One of the top promises of IBOC is the delivery of data. This data can be program-associated data (PAD), such as song titles and artist information, or non-program-associated data, such as weather, traffic and stock information. Regardless of the source, this added information presents a new element that radio has not yet experienced. Or have we?

FM stations have had the capability to transmit data for many years via subcarriers and RBDS. In 1993, the NRSC approved the RBDS standard, which is undergoing a review process now. In 1995 the EIA launched a project to put RBDS encoders in radio stations to end the chicken-and-the-egg stalemate that was already occurring.

Despite the efforts, RBDS never really took off in the U.S. Many stations that turned RBDS encoders on in the mid-90s turned them off a few years later. We have all heard the stories of the single listener that had an RBDS receiver who would always call the station when the clock was off or when the decoder was shut down.

Slowly, more RBDS radios appeared, but RBDS remained a novelty. Now it seems that the novelty has found a new champion with Clear Channel, which is installing RBDS encoders in its stations nationwide.

This new pursuit may spur interest among broadcasters and consumers for broadcast data services. Indeed another broadcast data system is also giving it a try, this time from Microsoft with its SPOT watch system.

In the case of Clear Channel, the move to RBDS seems to have awkward timing with the continued promise of IBOC in sight. On the contrary, I believe that the timing will help raise awareness of the data potential. Likewise, Clear Channel will have already worked out its data-stream scheme, which can be ported to the digital transmission.

The program data naysayers oppose in-car data displays already. I too object to irresponsible drivers who try to multitask while driving a car, but it's not up to us to design the car's interior. It's up to us to decide what information is of interest to the listener and how we as broadcasters can benefit from it.

I'm seeing more and more data available with audio streams in other forms. Satellite radio has provided PAD from the start. My cable TV carrier provides a music service from Music Choice that shows the song title, artist name, album name and an artist factoid. This is limited information but useful nonetheless.

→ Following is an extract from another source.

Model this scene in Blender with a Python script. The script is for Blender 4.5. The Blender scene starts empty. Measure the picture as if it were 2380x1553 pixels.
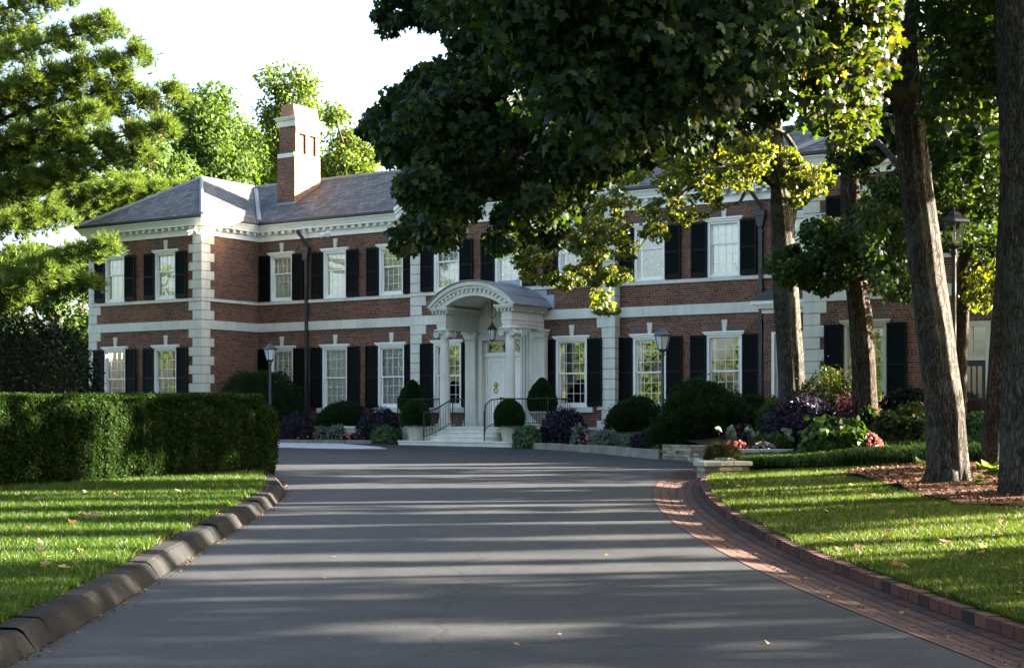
import bpy, math, random
import numpy as np
from mathutils import Vector, Matrix

# ------------------------------------------------------------------ camera, world, sun, exposure
SC = bpy.context.scene
COL = SC.collection
EYE = 1.6
FPX, CX, HZ = 3464.4, 1190.0, 963.0          # focal length, centre column and horizon row of the surveyed photograph
cam = bpy.data.cameras.new('camera'); cam_o = bpy.data.objects.new('camera', cam); COL.objects.link(cam_o)
cam.sensor_width = 36; cam.lens = FPX / 2380 * 36; cam.shift_y = (HZ - 776.5) / 2380
cam.clip_start = .1; cam.clip_end = 3000
cam_o.location = (0, 0, EYE); cam_o.rotation_euler = (math.radians(90), 0, 0)
SC.camera = cam_o

SUN_EL, SUN_PHI = math.radians(18), math.radians(8)   # elevation; angle from +X towards +Y
SUN = Vector((math.cos(SUN_EL)*math.cos(SUN_PHI), math.cos(SUN_EL)*math.sin(SUN_PHI), math.sin(SUN_EL)))
world = bpy.data.worlds.new("World"); SC.world = world; world.use_nodes = True
wn = world.node_tree.nodes; bg = wn['Background']
sky = wn.new('ShaderNodeTexSky'); sky.sky_type = 'NISHITA'; sky.sun_disc = False
sky.sun_elevation = SUN_EL; sky.sun_rotation = math.pi/2 - SUN_PHI
sky.air_density = .9; sky.dust_density = 4.0; sky.ozone_density = .6
world.node_tree.links.new(sky.outputs[0], bg.inputs[0]); bg.inputs[1].default_value = 0.05
sl = bpy.data.lights.new('sun', 'SUN'); so = bpy.data.objects.new('sun', sl); COL.objects.link(so)
sl.energy = 5.0; sl.angle = math.radians(.53); sl.color = (1.0, .89, .74)
so.rotation_euler = SUN.to_track_quat('Z', 'Y').to_euler(); so.location = (60, 10, 40)
SC.view_settings.view_transform = 'Standard'; SC.view_settings.look = 'None'; SC.view_settings.gamma = 1
SC.view_settings.exposure = 4.05
SC.render.engine = 'CYCLES'
SC.cycles.use_denoising = True
SC.cycles.max_bounces = 8; SC.cycles.diffuse_bounces = 3; SC.cycles.glossy_bounces = 3
SC.cycles.transmission_bounces = 4; SC.cycles.transparent_max_bounces = 10
SC.cycles.sample_clamp_indirect = 6

rng = np.random.default_rng(7)
random.seed(7)

# ------------------------------------------------------------------ helpers
def at(u, v, Y): return Vector(((u-CX)/FPX*Y, Y, EYE-(v-HZ)/FPX*Y))
def g(Y): return .0145*(min(max(Y, -20), 50)-6)
def link(o): COL.objects.link(o); return o
def tag(o, label=None, cat=None, group=None, kind=None):
    if label: o['label'] = label
    if cat: o['category'] = cat
    if group: o['group'] = group
    if kind: o['kind'] = kind
    return o
def empty(name, loc=(0, 0, 0), rz=0):
    o = bpy.data.objects.new(name, None); link(o); o.location = loc; o.rotation_euler = (0, 0, rz); o.empty_display_size = .2
    return o
def children(o): return [c for c in bpy.data.objects if c.parent == o]
def copy_tree(o, kids, parent=None):
    c = o.copy(); link(c)
    if parent: c.parent = parent
    for ch in kids.get(o, []): copy_tree(ch, kids, c)
    return c
def kidmap():
    k = {}
    for o in bpy.data.objects:
        if o.parent: k.setdefault(o.parent, []).append(o)
    return k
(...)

Online radio offerings, such as Shoutcast or Radio@Netscape offer similar information as well as an opportunity to buy music or select similar listening choices. Some multichannel online offerings even provide a preview of what is playing on other channels without actually going there.

Listeners — and media consumers overall — are embracing data services, which continue to grow. Terrestrial radio needs to be aware of this and not let the opportunity slip away. We're already behind the mark in providing digital audio services, but that too is changing. It's time to start thinking ahead for the data future.